Reply only with how many lines contain the word "script".

------ Data provided ------

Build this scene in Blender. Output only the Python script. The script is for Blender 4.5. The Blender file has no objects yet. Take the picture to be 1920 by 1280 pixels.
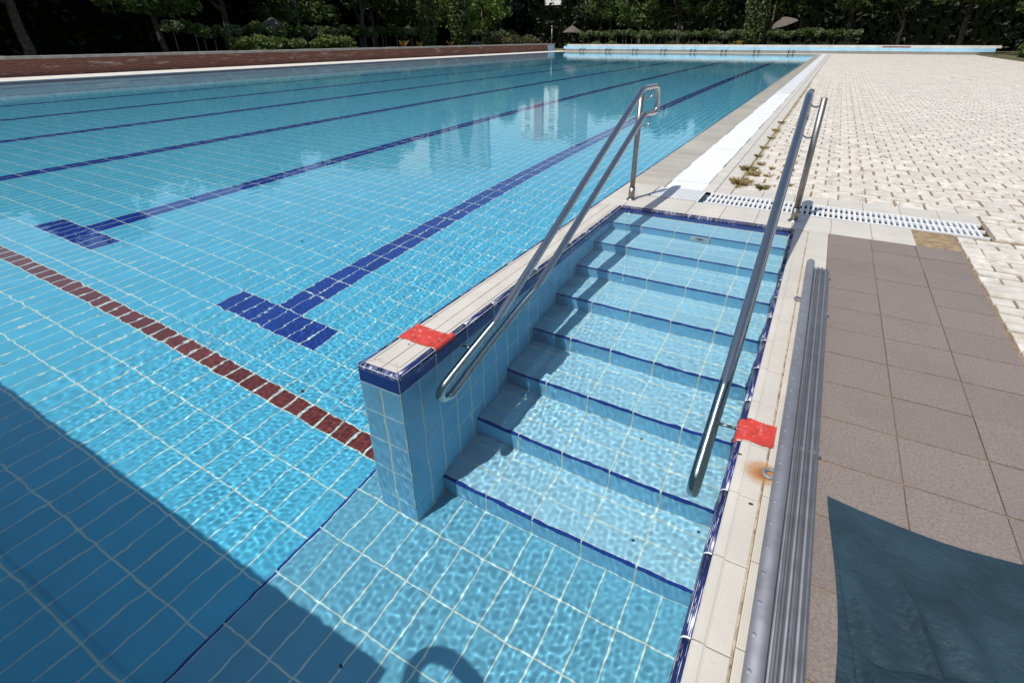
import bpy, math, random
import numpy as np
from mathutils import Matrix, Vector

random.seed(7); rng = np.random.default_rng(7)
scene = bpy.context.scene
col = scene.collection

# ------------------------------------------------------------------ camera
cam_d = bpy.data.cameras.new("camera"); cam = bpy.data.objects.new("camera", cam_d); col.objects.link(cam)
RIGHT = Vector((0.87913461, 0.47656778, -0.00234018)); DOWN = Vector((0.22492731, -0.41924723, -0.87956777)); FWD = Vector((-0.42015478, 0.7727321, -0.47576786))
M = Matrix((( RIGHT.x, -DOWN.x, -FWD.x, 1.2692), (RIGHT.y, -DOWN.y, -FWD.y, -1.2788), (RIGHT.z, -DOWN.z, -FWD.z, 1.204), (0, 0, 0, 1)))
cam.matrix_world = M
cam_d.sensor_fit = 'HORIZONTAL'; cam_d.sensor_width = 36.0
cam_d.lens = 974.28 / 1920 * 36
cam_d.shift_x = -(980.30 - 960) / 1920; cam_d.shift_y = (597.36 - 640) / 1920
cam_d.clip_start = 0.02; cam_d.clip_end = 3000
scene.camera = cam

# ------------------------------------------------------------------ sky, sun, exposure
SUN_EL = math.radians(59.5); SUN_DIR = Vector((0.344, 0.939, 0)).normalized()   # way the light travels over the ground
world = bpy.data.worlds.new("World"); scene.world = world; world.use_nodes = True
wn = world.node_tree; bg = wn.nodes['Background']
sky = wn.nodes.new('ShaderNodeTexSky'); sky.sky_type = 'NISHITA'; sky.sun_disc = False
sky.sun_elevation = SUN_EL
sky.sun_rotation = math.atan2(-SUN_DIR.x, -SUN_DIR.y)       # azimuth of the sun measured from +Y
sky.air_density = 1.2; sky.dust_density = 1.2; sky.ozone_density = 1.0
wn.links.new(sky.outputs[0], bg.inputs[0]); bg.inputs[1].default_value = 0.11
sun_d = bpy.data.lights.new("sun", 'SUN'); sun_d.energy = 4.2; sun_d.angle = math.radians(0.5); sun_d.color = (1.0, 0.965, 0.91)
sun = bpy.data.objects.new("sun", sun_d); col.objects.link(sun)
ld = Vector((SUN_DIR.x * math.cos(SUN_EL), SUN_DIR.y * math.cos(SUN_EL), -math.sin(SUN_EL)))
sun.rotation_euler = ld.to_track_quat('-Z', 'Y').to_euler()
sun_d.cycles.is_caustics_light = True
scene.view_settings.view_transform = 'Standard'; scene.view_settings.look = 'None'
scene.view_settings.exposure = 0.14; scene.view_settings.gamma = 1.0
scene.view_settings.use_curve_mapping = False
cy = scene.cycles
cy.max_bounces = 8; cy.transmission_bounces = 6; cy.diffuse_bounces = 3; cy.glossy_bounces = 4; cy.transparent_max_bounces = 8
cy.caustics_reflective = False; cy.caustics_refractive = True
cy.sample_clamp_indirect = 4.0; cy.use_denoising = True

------
------ Data provided ------

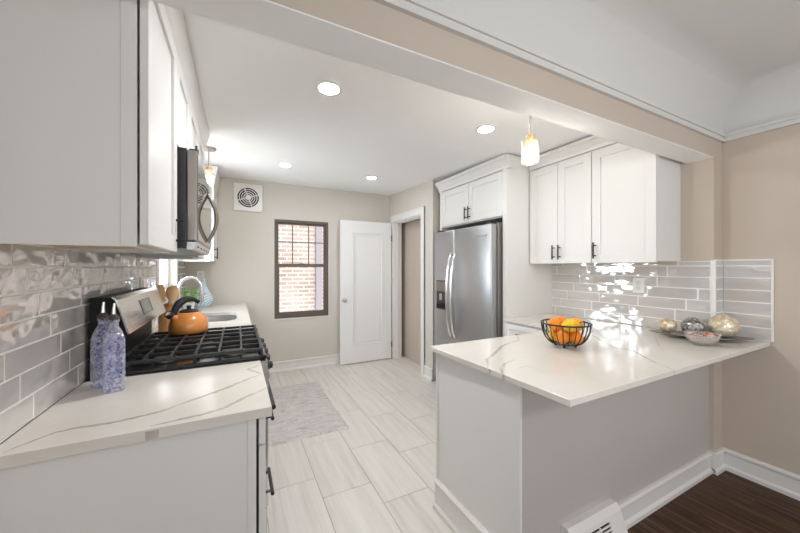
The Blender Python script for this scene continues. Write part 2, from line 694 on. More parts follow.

------
------ Data provided ------

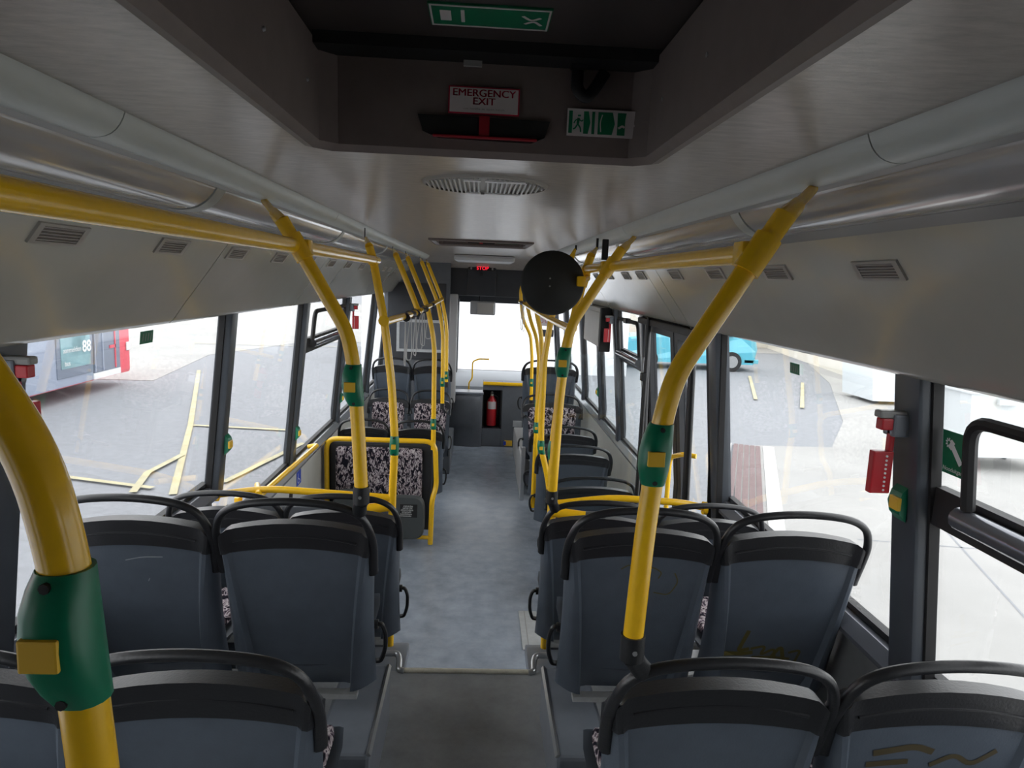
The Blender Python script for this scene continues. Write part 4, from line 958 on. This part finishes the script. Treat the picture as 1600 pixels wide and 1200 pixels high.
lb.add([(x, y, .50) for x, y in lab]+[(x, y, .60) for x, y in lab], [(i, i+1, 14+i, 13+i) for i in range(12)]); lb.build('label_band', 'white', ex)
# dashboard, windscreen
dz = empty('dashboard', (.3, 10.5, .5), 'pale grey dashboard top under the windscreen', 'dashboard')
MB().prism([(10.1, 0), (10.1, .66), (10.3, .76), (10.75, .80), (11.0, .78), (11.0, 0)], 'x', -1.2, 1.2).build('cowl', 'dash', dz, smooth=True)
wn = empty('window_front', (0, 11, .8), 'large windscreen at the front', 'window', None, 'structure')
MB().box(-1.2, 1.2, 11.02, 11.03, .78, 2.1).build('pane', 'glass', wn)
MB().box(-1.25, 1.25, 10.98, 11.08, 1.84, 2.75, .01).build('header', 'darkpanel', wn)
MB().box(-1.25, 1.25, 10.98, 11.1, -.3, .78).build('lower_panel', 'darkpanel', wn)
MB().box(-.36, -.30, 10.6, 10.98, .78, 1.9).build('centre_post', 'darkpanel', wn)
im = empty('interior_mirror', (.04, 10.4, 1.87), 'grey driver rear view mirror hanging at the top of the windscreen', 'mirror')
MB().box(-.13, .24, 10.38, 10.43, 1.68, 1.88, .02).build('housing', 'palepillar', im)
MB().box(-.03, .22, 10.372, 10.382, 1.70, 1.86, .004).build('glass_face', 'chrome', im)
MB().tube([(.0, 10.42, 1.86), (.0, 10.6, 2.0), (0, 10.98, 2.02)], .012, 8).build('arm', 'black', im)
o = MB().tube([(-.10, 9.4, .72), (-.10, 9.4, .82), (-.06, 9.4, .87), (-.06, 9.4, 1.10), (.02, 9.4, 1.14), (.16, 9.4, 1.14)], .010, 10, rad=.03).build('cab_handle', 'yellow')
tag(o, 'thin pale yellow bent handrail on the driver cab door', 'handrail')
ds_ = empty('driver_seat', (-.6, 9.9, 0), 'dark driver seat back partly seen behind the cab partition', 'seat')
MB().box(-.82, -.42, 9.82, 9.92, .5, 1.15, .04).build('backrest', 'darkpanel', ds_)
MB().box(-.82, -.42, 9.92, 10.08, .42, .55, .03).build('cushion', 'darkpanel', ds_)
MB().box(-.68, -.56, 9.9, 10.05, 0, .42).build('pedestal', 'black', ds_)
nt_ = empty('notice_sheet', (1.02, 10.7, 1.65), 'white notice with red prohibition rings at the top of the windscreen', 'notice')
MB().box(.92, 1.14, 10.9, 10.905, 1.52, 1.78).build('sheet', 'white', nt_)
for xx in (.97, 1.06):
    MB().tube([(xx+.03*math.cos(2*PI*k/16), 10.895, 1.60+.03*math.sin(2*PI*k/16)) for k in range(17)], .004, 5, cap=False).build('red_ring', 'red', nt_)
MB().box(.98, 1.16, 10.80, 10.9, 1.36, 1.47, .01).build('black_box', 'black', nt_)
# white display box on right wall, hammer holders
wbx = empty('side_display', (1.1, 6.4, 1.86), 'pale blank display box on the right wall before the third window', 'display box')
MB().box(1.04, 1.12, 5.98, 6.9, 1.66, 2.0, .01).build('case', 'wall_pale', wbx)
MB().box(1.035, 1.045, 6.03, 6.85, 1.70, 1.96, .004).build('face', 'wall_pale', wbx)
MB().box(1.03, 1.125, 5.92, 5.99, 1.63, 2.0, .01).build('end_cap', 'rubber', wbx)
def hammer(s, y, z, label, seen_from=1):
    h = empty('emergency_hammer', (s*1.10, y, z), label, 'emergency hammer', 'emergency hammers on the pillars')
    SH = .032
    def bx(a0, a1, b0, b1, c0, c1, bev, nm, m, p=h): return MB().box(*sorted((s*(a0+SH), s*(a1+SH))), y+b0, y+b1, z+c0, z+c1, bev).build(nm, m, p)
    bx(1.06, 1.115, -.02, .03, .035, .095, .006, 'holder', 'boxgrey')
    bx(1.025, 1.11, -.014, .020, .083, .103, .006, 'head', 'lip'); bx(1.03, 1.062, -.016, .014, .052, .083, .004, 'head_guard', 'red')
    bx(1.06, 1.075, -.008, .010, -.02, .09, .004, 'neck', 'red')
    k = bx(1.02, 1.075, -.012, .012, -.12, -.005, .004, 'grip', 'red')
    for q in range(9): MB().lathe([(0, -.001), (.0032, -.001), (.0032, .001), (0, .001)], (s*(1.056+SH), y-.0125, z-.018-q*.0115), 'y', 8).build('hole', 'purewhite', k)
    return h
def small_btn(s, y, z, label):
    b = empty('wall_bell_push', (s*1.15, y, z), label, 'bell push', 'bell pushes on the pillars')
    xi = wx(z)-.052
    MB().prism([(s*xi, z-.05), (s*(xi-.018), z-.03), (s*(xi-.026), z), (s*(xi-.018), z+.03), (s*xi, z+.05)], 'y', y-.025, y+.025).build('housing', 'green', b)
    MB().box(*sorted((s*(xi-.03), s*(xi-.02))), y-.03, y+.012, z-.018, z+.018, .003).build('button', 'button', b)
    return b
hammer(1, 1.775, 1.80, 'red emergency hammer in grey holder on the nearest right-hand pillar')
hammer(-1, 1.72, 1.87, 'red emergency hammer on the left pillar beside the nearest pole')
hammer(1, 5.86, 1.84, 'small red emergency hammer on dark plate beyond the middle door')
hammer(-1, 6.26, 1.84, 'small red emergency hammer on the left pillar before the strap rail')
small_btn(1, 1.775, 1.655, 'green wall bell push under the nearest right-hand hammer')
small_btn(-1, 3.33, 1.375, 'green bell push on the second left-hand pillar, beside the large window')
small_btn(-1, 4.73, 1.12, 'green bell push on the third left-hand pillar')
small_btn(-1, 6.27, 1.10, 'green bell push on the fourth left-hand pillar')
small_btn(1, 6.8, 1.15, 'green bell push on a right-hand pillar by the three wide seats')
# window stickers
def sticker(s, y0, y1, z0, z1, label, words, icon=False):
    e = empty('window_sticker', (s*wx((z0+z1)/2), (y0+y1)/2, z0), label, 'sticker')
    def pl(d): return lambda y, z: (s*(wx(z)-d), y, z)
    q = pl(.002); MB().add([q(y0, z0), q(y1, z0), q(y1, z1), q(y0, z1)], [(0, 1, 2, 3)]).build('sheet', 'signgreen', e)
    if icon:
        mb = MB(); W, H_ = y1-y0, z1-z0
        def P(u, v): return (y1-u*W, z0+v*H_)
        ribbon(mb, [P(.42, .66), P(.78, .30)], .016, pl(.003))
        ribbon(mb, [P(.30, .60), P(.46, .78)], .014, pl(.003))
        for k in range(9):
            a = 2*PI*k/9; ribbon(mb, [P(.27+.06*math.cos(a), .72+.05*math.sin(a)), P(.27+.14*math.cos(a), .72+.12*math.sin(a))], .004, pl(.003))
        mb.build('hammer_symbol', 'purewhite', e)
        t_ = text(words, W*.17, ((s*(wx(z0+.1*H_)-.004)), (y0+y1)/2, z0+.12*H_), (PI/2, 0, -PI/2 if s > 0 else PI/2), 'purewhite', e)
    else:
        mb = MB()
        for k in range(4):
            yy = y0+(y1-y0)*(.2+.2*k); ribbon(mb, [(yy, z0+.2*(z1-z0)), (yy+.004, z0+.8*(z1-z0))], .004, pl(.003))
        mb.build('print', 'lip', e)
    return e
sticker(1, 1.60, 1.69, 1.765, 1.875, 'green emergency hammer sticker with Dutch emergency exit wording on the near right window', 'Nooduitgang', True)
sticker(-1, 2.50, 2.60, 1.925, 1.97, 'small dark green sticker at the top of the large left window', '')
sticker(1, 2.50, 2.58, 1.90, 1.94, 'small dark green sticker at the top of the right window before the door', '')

------

> _Correct response_: 3